Sono state accertate violenze ai danni di minori anche della più tenera età da parte di alcune suore. In particolare le accuse hanno coinvolto la superiora, e tre consorelle a cui è stato imposto il divieto di dimora in Campania.
La direttrice dell’istituto è stata arrestata dopo le denunce presentate da alcuni genitori, comprovate da immagini filmate da una ragazzina che frequentava la scuola privata.

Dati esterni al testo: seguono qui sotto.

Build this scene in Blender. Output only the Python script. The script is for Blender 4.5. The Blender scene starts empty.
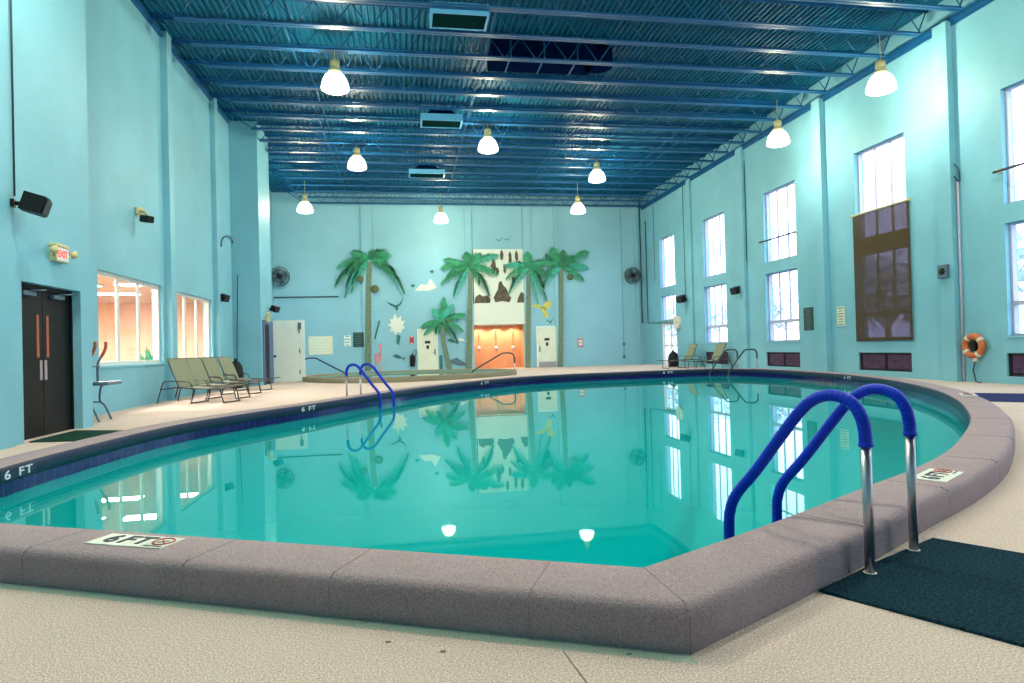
import bpy, bmesh, math, random
from mathutils import Vector, Matrix, Euler
random.seed(7)
sc = bpy.context.scene
COL = sc.collection
PI = math.pi

# ------------------------------------------------------------------ camera
F, CH = 643.4, 1.08
_y, _p, _r = math.radians(9.39), math.radians(0.568), math.radians(1.503)
FWD = Vector((math.sin(_y)*math.cos(_p), math.cos(_y)*math.cos(_p), math.sin(_p)))
_rt = Vector((math.cos(_y), -math.sin(_y), 0)); _up = _rt.cross(FWD)
RT = _rt*math.cos(_r) - _up*math.sin(_r); UP = _rt*math.sin(_r) + _up*math.cos(_r)
EYE = Vector((0, 0, CH))
cd = bpy.data.cameras.new('camera'); cam = bpy.data.objects.new('camera', cd); COL.objects.link(cam)
cd.sensor_width = 36; cd.lens = F*36/1024; cd.clip_end = 400; cd.clip_start = .02
cam.matrix_world = Matrix(((RT.x, UP.x, -FWD.x, 0), (RT.y, UP.y, -FWD.y, 0), (RT.z, UP.z, -FWD.z, CH), (0, 0, 0, 1)))
sc.camera = cam
def at(u, v, ax, val):
    """survey: where the sight line of a photo pixel meets a plane of the room"""
    d = RT*((u-512)/F) - UP*((v-341.5)/F) + FWD
    i = 'xyz'.index(ax); t = (val-EYE[i])/d[i]
    return EYE + d*t

# room dimensions (metres)
XR, XL, XD, D, HC, HD = 13.05, -5.87, -4.93, 33.8, 8.57, 9.22
YB = -7.0           # wall behind the camera
ZW = -0.09          # water level
ZC = 0.17           # coping top

# ------------------------------------------------------------------ materials
def _nt(name):
    m = bpy.data.materials.new(name); m.use_nodes = True
    nt = m.node_tree; b = nt.nodes['Principled BSDF']
    return m, nt, b
def mat(name, col, rough=.5, metal=0, var=0, vscale=3, col2=None, speck=None, sscale=120, bump=0, bscale=60, spec=.5, emit=None, estr=0):
    m, nt, b = _nt(name); N = nt.nodes.new; L = nt.links.new
    b.inputs['Roughness'].default_value = rough; b.inputs['Metallic'].default_value = metal
    b.inputs['Specular IOR Level'].default_value = spec
    b.inputs['Base Color'].default_value = (*col, 1)
    tc = N('ShaderNodeTexCoord')
    last = None
    if var or col2:
        n = N('ShaderNodeTexNoise'); n.inputs['Scale'].default_value = vscale; n.inputs['Detail'].default_value = 5
        L(tc.outputs['Object'], n.inputs['Vector'])
        r = N('ShaderNodeMix'); r.data_type = 'RGBA'
        c2 = col2 or tuple(max(0, c*(1-var)) for c in col)
        mr = N('ShaderNodeMapRange'); mr.inputs['From Min'].default_value = .35; mr.inputs['From Max'].default_value = .65
        L(n.outputs['Fac'], mr.inputs['Value']); L(mr.outputs['Result'], r.inputs['Factor'])
        r.inputs['A'].default_value = (*col, 1); r.inputs['B'].default_value = (*c2, 1)
        last = r.outputs['Result']
    if speck:
        n = N('ShaderNodeTexNoise'); n.inputs['Scale'].default_value = sscale; n.inputs['Detail'].default_value = 3; n.inputs['Roughness'].default_value = .7
        L(tc.outputs['Object'], n.inputs['Vector'])
        mr = N('ShaderNodeMapRange'); mr.inputs['From Min'].default_value = .4; mr.inputs['From Max'].default_value = .68
        L(n.outputs['Fac'], mr.inputs['Value'])
        r = N('ShaderNodeMix'); r.data_type = 'RGBA'
        L(mr.outputs['Result'], r.inputs['Factor'])
        if last: L(last, r.inputs['A'])
        else: r.inputs['A'].default_value = (*col, 1)
        r.inputs['B'].default_value = (*speck, 1); last = r.outputs['Result']
    if last: L(last, b.inputs['Base Color'])
    if bump:
        n = N('ShaderNodeTexNoise'); n.inputs['Scale'].default_value = bscale; n.inputs['Detail'].default_value = 4
        L(tc.outputs['Object'], n.inputs['Vector'])
        bp = N('ShaderNodeBump'); bp.inputs['Strength'].default_value = bump; bp.inputs['Distance'].default_value = .02
        L(n.outputs['Fac'], bp.inputs['Height']); L(bp.outputs['Normal'], b.inputs['Normal'])
    if emit:
        b.inputs['Emission Color'].default_value = (*emit, 1); b.inputs['Emission Strength'].default_value = estr
    return m
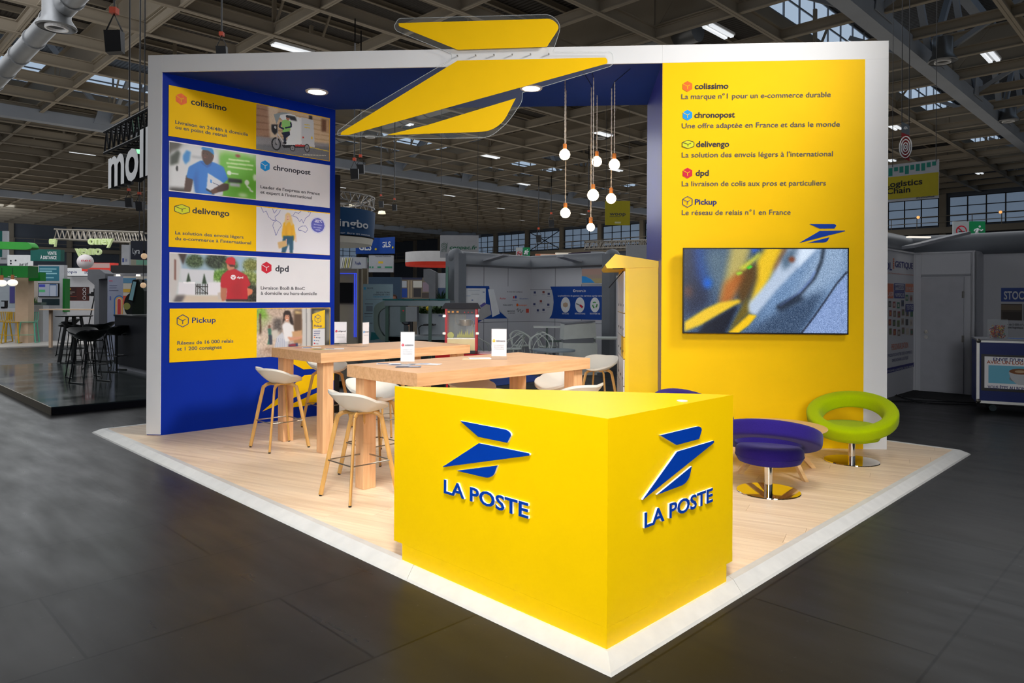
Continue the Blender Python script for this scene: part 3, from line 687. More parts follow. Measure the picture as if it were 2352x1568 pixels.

Si è venuto così a sapere di maltrattamenti che andavano avanti da anni, e che includevano schiaffi, pugni e calci ai danni dei bambini.
Ancora più deprecabile è che l’istituto in questione, nato come orfanotrofio, oltre al normale comprensorio scolastico ospita minori allontanati dalle famiglie di origine per disposizione dei servizi sociali e affidati alle suore che, anziché prendersene maggiore cura, li punivano violentemente, ben sapendo che con tutta probabilità non ci sarebbe stato alcun famigliare a lamentarsene.
La superiora durante i venticinque anni trascorsi nel collegio era riuscita a collezionare varie benemerenze e a crearsi una reputazione che, nonostante la suora sia stata filmata durante le aggressioni, tuttora persiste tra i difensori dell’istituzione ischitana.
Uno dei provvedimenti più efficaci per prevenire notizie come queste, che riempiono troppo spesso le pagine di cronaca nazionale, sarebbe forse quello di installare un circuito di telecamere all’interno di luoghi che prevedano la presenza di minori, che spesso faticano a raccontare le brutte esperienze subite, e quando lo fanno rischiano di non essere presi sul serio.
Oltre che ai fini degli accertamenti nel corso di eventuali indagini, le telecamere servirebbero da deterrente per quegli educatori che talora sembrano prendere il loro lavoro come una valvola di sfogo di frustrazioni pregresse, da scaricare contro i soggetti più indifesi.